Restoring Justice. 1997. Daniel Van Ness and Karen Heetderks Strong. Cincinnati, Ohio: Anderson Publishing. 228 pp.


The Nuremberg Fallacy

Eugene Davidson’s The Nuremberg Fallacy, originally published in 1973, has been released in a new paperback edition by the University of Missouri Press. The book examines the effect of the principals of the Nuremberg Trials upon international conflict over the last fifty years. Davidson acknowledges early on that the principles embodied in the Nuremberg indictments were abandoned even before the end of the trials, yet was still concerned with evaluating their effect 25 years later. Through case studies of wars in the Middle East, Algeria, Vietnam, and the Soviet presence in Eastern Europe, he shows plentiful examples of actions that would have met the Nuremberg criteria, but were not pursued.

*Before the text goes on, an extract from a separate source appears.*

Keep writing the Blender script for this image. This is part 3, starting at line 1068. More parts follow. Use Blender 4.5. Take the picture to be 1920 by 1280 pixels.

Davidson’s ultimate concern is in establishing why the Nuremberg principles were not carried on and applied to future conflicts. For him, the answer is that the doctrine of military necessity has been made stronger since World War II and this has left no room for an objective prosecution of the leaders of aggressive groups. This does not lead Davidson to conclude that we would be better off if the Nuremberg principles had been applied. He stresses that adherence to the prosecution of national leaders could have brought the superpowers into a new conflict, which was avoided by skilled statesmen able to sense the extant realities of international relations and make the concessions necessary to avoid massive conflict.

It is not that Davidson feels international armed conflict is inevitable, but that he is deeply critical of the ability of countries to use international law to limit or eliminate it. The Nuremberg Fallacy does not include new material on the Bosnian or Rwandan Tribunals and it would be interesting to learn what impact they may have on Davidson’s opinions, but the book is a strong argument against any panacea for war. For Davidson, peace is a constant struggle shaped by the changing reality of the world in which we live.

The Nuremberg Fallacy. 1998. Eugene Davidson. Columbia, Missouri: University of Missouri Press. 334 pp.